In a proud moment for India, Subhanshu Shukla becomes the first Indian astronaut to script history with the International Space Station (ISS), where he along with three other nationals intend to carry out some 60 experiments before their return to earth two weeks hence. Private entities facilitated this mission – with the Texas-based Axiom partnering with Elon Musk’s SpaceX venture, and the lifting off having taken place on Wednesday from NASA’s Kennedy Space Centre. After a long gap, Shukla followed up in the footsteps of Rakesh Sharma, who was the first Indian national to go into space – on a Soviet rocket in 1984. At this juncture, a special homage is due to Kalpana Chawla, the Indian-American astronaut who was the first woman with an Indian background to travel to space – on the Space Shuttle Columbia in 1997 as a mission specialist, but who met with a tragic death in 2003 when it crashed, killing all seven crew members.
Space exploration, which was a craze some 50 years ago, lost considerable attention after the end of the Cold War. When hostilities between the United States and Soviet Union stopped and the USSR disintegrated, the race between them to explore space and seek domination there lost its punch. The ISS was a good step forward. Though the US took the lead in the construction of the station with support from European nations, Japan etc., in the 1980s at the initiative of Ronald Reagan as President, Russia too was drawn into it in the 1990s. The realization dawned on all for the need for a collective push in space explorations. All the same, the old enthusiasm is still missing in this field where many surprises await mankind in future. Before we reach out to life elsewhere, chances are also that others might come in search of humans right here. This now is also a time to think about a migration from earth at least for those who can afford to do so if and when favourable conditions emerge. With global private initiative, Space tourism is already a craze for many.
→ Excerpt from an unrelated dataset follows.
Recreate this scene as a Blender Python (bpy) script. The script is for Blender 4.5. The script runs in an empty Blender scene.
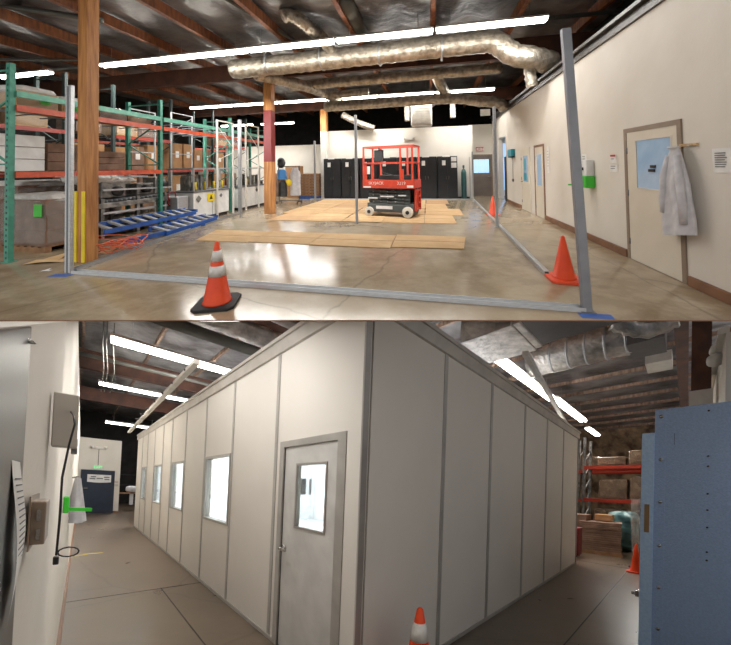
import bpy, bmesh, math, random
import numpy as np
from mathutils import Matrix, Vector
random.seed(7)
C = bpy.context.scene.collection
SC = bpy.context.scene

# ---------------------------------------------------------------- camera, world, exposure
F = 306.0
cam_d = bpy.data.cameras.new('camera'); cam = bpy.data.objects.new('camera', cam_d); C.objects.link(cam)
cam.rotation_euler = (math.pi/2, 0, 0); cam.location = (0, 0, 0)
cam_d.sensor_width = 36.0; cam_d.lens = 36.0*F/731.0; cam_d.shift_y = -2.5/731.0
cam_d.clip_start = 0.02; cam_d.clip_end = 200
SC.camera = cam
w = bpy.data.worlds.new('world'); SC.world = w; w.use_nodes = True
w.node_tree.nodes['Background'].inputs[0].default_value = (1.0, 0.98, 0.95, 1)
w.node_tree.nodes['Background'].inputs[1].default_value = .95
SC.view_settings.view_transform = 'Standard'; SC.view_settings.look = 'None'
SC.view_settings.gamma = 1; SC.view_settings.exposure = 0.0; SC.view_settings.use_curve_mapping = False
TOP_WATT, LOW_WATT, CLEAN_WATT, SOFFIT_FILL_WATT = 136.0, 180.0, 420.0, 21.0     # per fitting; the soffit pair is added fill

# ---------------------------------------------------------------- the two halls
# Two level warehouse halls for one camera: each is sheared in z along depth, the upper
# upward, the lower downward, giving each its own horizon.  Walls, posts and racks stand plumb;
# horizontal members follow the shear.  Each hall has its own metric axes (x, y along the floor, z up).
def axes(rows): return np.array(rows)
R_UP = axes([[0.979, 0.203, -0.016], [-0.203, 0.979, 0.023], [0.020, -0.019, 1.0]])
R_LO = axes([[0.724, -0.688, 0.038], [0.688, 0.725, 0.021], [-0.042, 0.011, 0.999]])
def horizon_shear(k): return np.array([[1, 0, 0], [0, 1, 0], [0, k, 1.0]])  # shears a level hall so its horizon fits the shared camera

class Hall:
    def __init__(s, R, k, sign): s.M = horizon_shear(k) @ R; s.sign = sign; s.eye = np.array([0, 0, 1.6])
    def W(s, p): return s.M @ (np.array(p, float) - s.eye)
UP = Hall(R_UP, 160.0/F, 1)
LO = Hall(R_LO, -162.5/F, -1)
HALL = UP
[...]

One of the early entrants in space explorations was India, with visionary prime minister Jawaharlal Nehru having set the ball rolling. India’s first rocket launch station, in Thumba, Kerala, came into being in 1963, followed by the Indian Space Research Organisation (ISRO) in 1969 and much else. Past the Chandrayaan missions to Moon, India is currently planning the Gaganyaan, aiming to launch the nation’s first human space mission in 2017. Some Air Force pilots are currently undergoing training for the same in Russia and here. India now boasts of achieving an unmanned docking in space; and was the fourth country to land a spacecraft on the moon. In space explorations, China was a late entrant but, with its resources and newly acquired technological clout, the red nation is closely behind us and might work wonders.